**** Stored data ****

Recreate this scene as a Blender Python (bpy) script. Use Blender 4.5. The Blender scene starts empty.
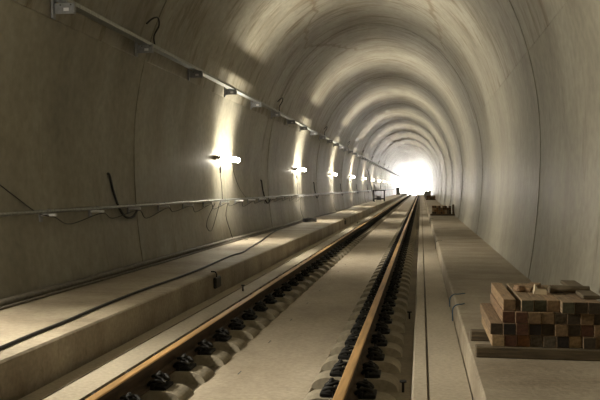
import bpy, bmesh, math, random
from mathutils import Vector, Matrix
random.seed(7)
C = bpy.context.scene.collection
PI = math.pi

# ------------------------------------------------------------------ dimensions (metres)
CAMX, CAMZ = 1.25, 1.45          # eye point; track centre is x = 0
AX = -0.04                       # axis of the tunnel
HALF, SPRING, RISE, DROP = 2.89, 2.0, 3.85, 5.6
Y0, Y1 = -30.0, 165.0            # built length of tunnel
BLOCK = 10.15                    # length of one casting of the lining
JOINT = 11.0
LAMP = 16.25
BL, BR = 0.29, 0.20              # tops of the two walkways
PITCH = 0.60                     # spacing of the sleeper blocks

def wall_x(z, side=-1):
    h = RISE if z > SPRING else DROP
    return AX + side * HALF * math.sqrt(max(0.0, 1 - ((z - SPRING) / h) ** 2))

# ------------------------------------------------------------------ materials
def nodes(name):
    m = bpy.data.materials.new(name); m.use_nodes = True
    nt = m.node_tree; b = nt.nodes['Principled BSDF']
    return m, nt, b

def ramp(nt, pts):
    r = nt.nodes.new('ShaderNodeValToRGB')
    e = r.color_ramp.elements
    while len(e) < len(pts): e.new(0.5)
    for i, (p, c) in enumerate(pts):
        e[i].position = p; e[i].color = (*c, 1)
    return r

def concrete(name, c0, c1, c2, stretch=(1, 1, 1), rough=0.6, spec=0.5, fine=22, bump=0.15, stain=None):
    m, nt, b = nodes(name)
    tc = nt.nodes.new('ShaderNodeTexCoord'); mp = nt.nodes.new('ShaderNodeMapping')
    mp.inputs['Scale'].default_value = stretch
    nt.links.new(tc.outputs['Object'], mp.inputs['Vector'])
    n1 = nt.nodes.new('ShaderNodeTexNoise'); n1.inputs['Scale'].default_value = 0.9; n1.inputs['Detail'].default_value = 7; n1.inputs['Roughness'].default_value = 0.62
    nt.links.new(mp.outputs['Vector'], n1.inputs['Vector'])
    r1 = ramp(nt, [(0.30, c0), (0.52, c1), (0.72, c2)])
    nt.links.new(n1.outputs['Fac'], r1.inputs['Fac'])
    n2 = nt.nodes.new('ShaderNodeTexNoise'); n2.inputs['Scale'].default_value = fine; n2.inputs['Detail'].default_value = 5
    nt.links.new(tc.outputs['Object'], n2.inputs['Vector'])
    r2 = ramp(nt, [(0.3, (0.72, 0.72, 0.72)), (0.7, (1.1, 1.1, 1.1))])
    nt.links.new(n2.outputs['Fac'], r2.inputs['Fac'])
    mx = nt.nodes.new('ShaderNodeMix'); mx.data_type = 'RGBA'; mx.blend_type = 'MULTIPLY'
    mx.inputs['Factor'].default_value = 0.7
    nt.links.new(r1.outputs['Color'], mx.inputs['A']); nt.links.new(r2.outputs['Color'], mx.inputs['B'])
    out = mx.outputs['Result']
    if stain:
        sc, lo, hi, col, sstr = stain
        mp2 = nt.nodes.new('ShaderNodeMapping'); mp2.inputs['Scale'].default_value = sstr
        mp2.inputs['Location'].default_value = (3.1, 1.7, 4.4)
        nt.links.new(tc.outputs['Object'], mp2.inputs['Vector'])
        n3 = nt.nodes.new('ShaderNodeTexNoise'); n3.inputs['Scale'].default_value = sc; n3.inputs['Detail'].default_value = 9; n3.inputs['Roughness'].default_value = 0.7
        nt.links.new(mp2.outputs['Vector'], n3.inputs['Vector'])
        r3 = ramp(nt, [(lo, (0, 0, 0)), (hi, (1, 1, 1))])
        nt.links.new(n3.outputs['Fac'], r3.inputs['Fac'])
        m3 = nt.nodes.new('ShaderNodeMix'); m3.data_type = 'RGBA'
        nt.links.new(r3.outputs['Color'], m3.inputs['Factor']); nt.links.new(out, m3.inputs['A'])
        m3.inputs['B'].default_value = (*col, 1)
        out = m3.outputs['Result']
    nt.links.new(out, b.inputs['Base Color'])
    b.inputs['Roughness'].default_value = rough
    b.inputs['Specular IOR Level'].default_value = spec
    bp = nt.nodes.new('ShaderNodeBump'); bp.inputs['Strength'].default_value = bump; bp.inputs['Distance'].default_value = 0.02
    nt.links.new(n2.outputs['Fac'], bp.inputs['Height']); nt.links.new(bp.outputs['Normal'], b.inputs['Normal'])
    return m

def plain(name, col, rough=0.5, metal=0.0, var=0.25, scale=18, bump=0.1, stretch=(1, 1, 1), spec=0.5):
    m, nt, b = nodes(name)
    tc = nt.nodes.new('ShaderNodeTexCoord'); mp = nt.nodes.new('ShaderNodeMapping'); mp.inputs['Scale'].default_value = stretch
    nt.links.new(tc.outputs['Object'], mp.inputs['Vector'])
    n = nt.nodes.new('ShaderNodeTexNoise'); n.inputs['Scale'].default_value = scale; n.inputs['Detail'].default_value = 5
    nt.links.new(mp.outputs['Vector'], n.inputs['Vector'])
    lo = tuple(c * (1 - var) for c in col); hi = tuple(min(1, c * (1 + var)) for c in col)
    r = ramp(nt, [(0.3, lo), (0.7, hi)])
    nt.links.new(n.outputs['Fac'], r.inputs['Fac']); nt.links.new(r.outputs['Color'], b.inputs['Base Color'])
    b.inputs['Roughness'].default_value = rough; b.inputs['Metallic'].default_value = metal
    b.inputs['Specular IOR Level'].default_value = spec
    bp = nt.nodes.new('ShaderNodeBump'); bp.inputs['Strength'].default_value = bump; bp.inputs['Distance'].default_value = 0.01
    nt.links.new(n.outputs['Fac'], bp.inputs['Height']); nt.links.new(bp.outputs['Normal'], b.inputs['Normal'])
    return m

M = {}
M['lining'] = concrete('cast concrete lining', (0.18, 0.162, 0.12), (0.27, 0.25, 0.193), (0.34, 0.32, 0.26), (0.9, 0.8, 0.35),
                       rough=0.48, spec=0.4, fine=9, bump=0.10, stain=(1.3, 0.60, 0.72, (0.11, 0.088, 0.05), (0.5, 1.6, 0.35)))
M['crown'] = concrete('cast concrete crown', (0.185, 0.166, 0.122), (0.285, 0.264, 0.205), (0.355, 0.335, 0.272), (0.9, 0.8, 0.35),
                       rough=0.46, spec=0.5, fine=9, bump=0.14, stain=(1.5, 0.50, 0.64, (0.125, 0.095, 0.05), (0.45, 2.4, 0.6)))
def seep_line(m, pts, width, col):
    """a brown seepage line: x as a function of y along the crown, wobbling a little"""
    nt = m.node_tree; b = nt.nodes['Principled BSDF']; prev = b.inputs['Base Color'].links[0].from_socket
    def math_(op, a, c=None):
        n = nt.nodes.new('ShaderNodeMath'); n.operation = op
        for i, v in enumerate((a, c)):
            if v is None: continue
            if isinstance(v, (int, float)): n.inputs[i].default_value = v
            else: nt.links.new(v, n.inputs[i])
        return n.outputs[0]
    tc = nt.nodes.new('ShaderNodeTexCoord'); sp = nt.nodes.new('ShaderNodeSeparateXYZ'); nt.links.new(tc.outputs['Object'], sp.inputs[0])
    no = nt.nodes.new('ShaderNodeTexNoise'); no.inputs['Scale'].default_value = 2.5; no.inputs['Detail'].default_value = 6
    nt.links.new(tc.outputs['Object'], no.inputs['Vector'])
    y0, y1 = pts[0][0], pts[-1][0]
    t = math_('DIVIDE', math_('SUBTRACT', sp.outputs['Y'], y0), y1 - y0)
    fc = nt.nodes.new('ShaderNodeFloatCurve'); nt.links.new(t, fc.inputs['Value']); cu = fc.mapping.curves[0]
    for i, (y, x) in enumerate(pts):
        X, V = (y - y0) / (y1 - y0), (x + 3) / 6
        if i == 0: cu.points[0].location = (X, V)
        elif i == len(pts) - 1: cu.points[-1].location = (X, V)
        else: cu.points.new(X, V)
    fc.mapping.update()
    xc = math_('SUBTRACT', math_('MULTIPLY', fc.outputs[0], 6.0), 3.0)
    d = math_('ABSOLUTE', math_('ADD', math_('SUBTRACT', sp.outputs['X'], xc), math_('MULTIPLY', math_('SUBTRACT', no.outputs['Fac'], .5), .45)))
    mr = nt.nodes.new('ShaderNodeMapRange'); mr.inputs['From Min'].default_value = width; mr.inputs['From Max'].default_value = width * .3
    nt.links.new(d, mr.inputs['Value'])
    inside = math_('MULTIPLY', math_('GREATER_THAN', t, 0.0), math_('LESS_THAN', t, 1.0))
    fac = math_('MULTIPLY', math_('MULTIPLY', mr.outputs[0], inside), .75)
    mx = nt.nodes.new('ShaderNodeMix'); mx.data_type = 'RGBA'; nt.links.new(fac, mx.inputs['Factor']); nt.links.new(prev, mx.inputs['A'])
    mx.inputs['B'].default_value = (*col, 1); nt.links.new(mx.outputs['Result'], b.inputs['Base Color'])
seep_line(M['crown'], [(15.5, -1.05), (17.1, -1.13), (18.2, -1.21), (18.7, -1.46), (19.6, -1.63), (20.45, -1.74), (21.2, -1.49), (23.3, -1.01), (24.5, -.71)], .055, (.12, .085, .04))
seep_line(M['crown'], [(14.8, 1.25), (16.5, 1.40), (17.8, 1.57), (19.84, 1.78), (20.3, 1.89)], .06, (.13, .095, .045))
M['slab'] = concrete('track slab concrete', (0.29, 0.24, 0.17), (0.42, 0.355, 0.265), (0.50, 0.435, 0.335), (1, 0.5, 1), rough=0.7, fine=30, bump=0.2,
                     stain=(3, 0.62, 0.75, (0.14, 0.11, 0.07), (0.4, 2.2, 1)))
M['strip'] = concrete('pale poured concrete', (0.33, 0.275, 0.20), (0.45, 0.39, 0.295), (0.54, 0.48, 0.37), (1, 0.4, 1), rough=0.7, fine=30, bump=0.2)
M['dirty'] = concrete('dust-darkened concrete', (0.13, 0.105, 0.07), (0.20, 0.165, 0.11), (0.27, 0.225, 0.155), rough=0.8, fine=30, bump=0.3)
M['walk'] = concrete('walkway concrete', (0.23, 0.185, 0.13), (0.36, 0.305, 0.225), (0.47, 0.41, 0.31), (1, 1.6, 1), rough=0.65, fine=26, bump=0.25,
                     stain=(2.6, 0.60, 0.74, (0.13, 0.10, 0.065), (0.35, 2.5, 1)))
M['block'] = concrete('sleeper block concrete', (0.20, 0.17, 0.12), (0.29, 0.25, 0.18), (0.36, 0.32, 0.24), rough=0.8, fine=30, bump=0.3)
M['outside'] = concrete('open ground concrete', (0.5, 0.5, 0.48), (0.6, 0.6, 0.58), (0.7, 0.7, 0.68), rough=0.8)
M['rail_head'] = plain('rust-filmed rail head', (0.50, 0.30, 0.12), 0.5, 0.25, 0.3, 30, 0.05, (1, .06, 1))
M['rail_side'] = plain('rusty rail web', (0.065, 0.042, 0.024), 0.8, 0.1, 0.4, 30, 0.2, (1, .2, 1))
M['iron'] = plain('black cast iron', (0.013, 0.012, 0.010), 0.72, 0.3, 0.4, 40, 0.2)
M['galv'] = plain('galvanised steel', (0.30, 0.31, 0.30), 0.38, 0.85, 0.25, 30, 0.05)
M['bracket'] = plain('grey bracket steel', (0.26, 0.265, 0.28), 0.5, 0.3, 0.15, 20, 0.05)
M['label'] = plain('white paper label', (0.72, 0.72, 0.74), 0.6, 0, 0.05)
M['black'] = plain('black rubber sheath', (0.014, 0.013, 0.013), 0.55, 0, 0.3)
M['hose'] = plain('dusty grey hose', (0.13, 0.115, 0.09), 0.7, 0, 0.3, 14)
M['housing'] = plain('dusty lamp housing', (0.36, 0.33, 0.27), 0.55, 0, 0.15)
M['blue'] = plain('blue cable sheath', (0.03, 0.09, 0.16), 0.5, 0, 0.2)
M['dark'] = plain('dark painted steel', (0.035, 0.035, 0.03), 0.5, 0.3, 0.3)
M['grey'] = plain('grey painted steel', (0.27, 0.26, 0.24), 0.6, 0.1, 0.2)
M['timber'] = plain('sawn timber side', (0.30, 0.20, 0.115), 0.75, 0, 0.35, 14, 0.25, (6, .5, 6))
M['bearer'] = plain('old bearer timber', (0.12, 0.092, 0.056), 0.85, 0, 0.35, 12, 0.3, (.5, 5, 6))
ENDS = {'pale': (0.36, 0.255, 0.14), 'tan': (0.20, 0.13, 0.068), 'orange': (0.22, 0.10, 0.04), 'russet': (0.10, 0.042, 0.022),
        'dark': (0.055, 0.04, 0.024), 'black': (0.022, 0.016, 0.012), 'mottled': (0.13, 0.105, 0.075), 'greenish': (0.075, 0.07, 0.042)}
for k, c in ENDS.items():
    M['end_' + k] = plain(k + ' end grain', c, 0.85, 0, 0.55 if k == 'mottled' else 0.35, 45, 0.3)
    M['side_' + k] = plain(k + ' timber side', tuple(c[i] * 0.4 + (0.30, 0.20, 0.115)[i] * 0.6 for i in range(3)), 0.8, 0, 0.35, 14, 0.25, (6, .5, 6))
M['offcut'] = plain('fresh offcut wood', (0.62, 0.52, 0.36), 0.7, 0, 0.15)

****
**** Stored data ****

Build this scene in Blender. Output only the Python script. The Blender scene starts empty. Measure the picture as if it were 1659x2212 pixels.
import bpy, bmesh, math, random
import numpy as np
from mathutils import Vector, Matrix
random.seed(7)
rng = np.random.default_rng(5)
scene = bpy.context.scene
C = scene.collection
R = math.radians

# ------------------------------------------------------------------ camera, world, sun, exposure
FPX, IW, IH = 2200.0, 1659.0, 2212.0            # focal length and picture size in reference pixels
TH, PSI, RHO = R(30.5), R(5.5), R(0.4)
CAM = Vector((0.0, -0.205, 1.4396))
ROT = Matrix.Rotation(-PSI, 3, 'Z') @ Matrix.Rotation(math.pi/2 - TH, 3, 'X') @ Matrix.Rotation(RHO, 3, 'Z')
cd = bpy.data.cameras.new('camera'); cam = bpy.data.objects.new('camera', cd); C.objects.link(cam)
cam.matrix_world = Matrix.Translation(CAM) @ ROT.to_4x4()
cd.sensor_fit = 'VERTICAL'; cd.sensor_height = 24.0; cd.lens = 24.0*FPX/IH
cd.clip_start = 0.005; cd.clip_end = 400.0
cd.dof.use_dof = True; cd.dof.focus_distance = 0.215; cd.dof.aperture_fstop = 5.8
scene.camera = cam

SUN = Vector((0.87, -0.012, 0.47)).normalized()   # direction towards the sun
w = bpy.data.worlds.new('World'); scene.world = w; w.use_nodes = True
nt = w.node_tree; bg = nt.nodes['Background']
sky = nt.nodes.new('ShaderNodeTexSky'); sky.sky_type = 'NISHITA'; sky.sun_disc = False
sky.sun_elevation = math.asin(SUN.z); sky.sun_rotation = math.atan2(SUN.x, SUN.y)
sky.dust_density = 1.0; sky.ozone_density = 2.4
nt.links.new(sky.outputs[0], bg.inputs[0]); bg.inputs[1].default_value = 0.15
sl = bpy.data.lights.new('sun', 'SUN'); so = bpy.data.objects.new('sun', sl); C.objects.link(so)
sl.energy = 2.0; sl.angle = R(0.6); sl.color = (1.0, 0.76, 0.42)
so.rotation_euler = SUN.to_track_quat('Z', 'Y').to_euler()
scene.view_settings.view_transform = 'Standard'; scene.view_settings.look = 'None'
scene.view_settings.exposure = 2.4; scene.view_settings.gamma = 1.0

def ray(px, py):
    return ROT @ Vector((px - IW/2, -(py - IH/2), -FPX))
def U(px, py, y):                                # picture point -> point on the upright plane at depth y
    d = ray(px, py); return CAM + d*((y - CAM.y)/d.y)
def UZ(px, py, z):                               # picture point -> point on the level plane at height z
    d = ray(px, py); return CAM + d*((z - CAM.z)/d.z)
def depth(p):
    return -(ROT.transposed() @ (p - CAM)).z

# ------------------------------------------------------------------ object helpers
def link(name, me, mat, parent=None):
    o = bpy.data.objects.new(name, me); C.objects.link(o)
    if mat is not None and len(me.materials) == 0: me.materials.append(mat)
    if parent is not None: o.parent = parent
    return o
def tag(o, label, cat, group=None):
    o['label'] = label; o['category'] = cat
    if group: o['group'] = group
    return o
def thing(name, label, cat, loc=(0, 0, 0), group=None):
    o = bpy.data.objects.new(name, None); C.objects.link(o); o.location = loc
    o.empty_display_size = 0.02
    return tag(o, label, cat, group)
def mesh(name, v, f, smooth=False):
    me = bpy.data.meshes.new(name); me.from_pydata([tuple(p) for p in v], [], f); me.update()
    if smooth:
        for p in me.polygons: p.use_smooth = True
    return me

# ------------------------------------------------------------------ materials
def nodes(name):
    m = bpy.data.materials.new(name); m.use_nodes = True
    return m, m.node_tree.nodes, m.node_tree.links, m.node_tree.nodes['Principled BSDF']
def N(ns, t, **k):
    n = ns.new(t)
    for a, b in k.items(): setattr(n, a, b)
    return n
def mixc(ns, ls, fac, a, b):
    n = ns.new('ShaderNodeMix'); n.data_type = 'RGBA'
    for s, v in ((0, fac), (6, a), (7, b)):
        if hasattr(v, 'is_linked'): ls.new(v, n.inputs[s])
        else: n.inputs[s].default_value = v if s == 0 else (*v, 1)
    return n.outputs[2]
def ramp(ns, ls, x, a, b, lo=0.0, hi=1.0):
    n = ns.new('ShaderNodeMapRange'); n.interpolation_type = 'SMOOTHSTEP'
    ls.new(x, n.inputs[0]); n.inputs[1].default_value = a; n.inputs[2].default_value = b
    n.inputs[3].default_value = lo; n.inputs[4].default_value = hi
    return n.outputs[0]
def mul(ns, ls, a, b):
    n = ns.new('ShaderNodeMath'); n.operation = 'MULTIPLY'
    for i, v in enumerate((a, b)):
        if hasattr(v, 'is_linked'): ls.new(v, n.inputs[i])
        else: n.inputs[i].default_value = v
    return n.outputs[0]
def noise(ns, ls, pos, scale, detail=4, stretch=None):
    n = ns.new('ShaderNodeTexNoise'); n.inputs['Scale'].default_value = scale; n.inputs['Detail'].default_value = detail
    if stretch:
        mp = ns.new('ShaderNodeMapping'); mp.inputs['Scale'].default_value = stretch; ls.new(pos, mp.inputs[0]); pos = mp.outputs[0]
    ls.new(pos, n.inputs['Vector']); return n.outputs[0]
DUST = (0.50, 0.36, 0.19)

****
**** Stored data ****

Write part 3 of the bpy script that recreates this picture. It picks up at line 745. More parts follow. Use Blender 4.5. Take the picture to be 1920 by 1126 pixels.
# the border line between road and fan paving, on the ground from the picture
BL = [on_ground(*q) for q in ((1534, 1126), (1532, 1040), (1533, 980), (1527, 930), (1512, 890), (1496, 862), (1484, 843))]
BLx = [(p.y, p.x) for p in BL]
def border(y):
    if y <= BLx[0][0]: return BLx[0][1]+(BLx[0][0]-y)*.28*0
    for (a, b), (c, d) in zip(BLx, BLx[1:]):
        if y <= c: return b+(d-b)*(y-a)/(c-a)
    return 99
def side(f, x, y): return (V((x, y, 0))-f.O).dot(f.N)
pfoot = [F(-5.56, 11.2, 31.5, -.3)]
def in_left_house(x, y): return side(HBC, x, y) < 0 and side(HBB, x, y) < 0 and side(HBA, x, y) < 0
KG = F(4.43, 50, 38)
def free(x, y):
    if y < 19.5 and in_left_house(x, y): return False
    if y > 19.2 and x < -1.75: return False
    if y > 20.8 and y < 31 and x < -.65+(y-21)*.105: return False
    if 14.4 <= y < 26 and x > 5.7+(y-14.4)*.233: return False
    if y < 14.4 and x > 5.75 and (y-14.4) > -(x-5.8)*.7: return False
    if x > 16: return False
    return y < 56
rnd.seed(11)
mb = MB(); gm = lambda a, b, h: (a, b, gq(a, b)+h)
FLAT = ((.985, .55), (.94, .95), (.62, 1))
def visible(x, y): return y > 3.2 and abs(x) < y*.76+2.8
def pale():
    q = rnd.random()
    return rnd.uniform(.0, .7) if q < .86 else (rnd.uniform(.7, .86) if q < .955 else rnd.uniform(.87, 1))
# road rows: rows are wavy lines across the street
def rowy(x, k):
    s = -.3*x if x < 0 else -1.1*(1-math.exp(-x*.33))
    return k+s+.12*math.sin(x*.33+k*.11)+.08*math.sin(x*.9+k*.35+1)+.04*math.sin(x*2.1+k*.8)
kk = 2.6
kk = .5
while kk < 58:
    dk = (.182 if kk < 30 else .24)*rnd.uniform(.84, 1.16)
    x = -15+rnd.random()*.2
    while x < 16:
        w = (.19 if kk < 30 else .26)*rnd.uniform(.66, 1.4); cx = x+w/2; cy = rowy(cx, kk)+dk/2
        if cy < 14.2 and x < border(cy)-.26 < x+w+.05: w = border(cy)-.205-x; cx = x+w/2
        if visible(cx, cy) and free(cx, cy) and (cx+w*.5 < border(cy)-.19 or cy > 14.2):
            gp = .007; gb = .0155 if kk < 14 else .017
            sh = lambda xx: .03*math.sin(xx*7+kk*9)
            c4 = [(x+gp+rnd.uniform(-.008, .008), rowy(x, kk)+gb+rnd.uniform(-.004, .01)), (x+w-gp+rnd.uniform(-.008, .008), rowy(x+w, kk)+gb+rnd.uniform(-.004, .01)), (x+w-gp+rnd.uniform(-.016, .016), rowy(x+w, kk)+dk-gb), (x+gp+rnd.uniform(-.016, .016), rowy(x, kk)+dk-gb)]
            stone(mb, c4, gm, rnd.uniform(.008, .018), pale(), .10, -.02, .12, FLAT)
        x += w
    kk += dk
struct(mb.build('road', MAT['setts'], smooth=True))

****

To be done: Reproduce, without alteration, solely the lines beginning at the line that includes "Build this scene" and ending at the line that includes "scene.camera = cam", both lines included.

Solved problem:
Build this scene in Blender. Output only the Python script. The Blender scene starts empty. Measure the picture as if it were 1659x2212 pixels.
import bpy, bmesh, math, random
import numpy as np
from mathutils import Vector, Matrix
random.seed(7)
rng = np.random.default_rng(5)
scene = bpy.context.scene
C = scene.collection
R = math.radians

# ------------------------------------------------------------------ camera, world, sun, exposure
FPX, IW, IH = 2200.0, 1659.0, 2212.0            # focal length and picture size in reference pixels
TH, PSI, RHO = R(30.5), R(5.5), R(0.4)
CAM = Vector((0.0, -0.205, 1.4396))
ROT = Matrix.Rotation(-PSI, 3, 'Z') @ Matrix.Rotation(math.pi/2 - TH, 3, 'X') @ Matrix.Rotation(RHO, 3, 'Z')
cd = bpy.data.cameras.new('camera'); cam = bpy.data.objects.new('camera', cd); C.objects.link(cam)
cam.matrix_world = Matrix.Translation(CAM) @ ROT.to_4x4()
cd.sensor_fit = 'VERTICAL'; cd.sensor_height = 24.0; cd.lens = 24.0*FPX/IH
cd.clip_start = 0.005; cd.clip_end = 400.0
cd.dof.use_dof = True; cd.dof.focus_distance = 0.215; cd.dof.aperture_fstop = 5.8
scene.camera = cam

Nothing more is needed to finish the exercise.